前回はサブリース契約とはどのような契約なのかをメリット、デメリットを基に見てきましたが、今回はサブリース契約はオーナーにとって是か非かについてお話ししたいと思います。

前回の復習でサブリース契約の最大のメリットは、オーナーは管理におけるリスクを回避出来る上に安定した収入を受けられる点であり、また最大のデメリットは入居者情報が全く入らない上に、管理会社が何時でも家賃の減額を請求できる点にあると考えます。

前回もお話ししたように多くのオーナーは、デメリットのリスクに不安を感じて二の足を踏むのです。
しかしながら本当にハイリスクなのでしょうか?

サブリース契約が安定した収入を得られる理由は、管理会社からの賃料保証にあります。
賃料保証には
1. 空室期間の賃料を保証する空室保証
2. 満室になるまでの期間を保証する満室保証
3. 滞納賃料を保証する滞納保証
4. 一定の期間一定の賃料を保証する最低保証
がありますが、管理会社とサブリース契約を結ぶのであれば、空室保証を取るべきです。

何故なら、当然賃貸経営を営んでいるオーナーであればお分かりかと思いますが、どんなに優秀な賃貸物件でも満室が途切れずに永遠に続くことは有り得ないわけで、入居者が退去した後は一定期間空室が発生します。

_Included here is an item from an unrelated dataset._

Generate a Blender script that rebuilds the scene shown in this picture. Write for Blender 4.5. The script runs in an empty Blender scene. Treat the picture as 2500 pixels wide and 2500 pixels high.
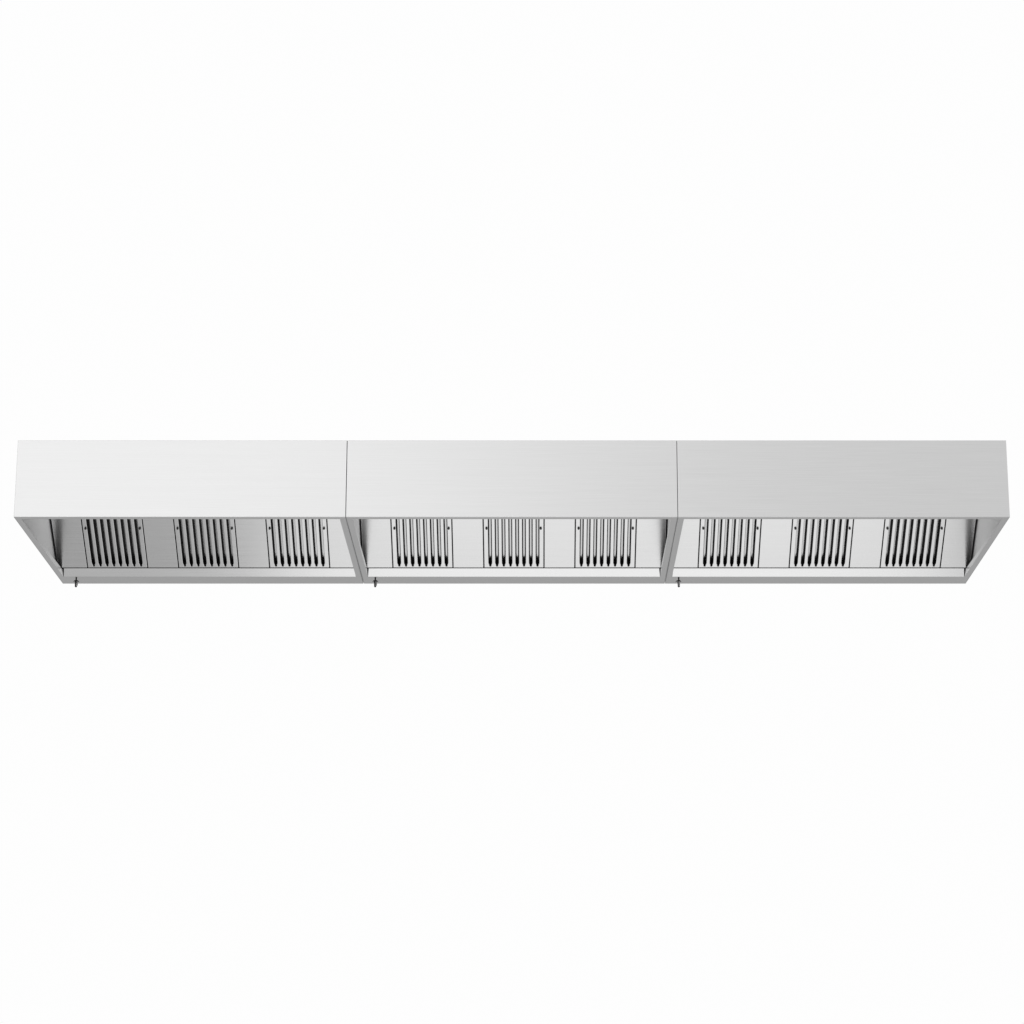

また時期によっては空室が長引くことも考えられるのです。
増してや新築であれば、満室になるまで相当な期間を要する場合もあるわけです。
その期間管理会社が賃料を保証してくれる空室保証を選ぶのが必然かと思います。
オーナーにとって随時満室時の家賃が入る、こんなに有難い保証をしてくれる契約にもかかわらず、何故リスクを感じるのでしょうか?

現在日本全国に820万戸を超える空き家が存在しています。それなのに我々の周りにはぞくぞくと新築のマンション、アパートが誕生しています。
今後日本の人口は減少傾向にあり、そのような状況の中で物件が増加しているのです。即ち供給過剰に状態にあるわけです。
そこに最大のリスクが潜んでいます。

管理会社とサブリース契約を結び家賃保証による安定した賃貸経営を保証されているつもりが、供給過剰のため入居者が集まらず当初設定した賃料の減額を管理会社から請求されるリスクが発生します。

家賃の減額は当初設定した収支計画を狂わせることになり、債務超過などの経営危機に繋がるのです。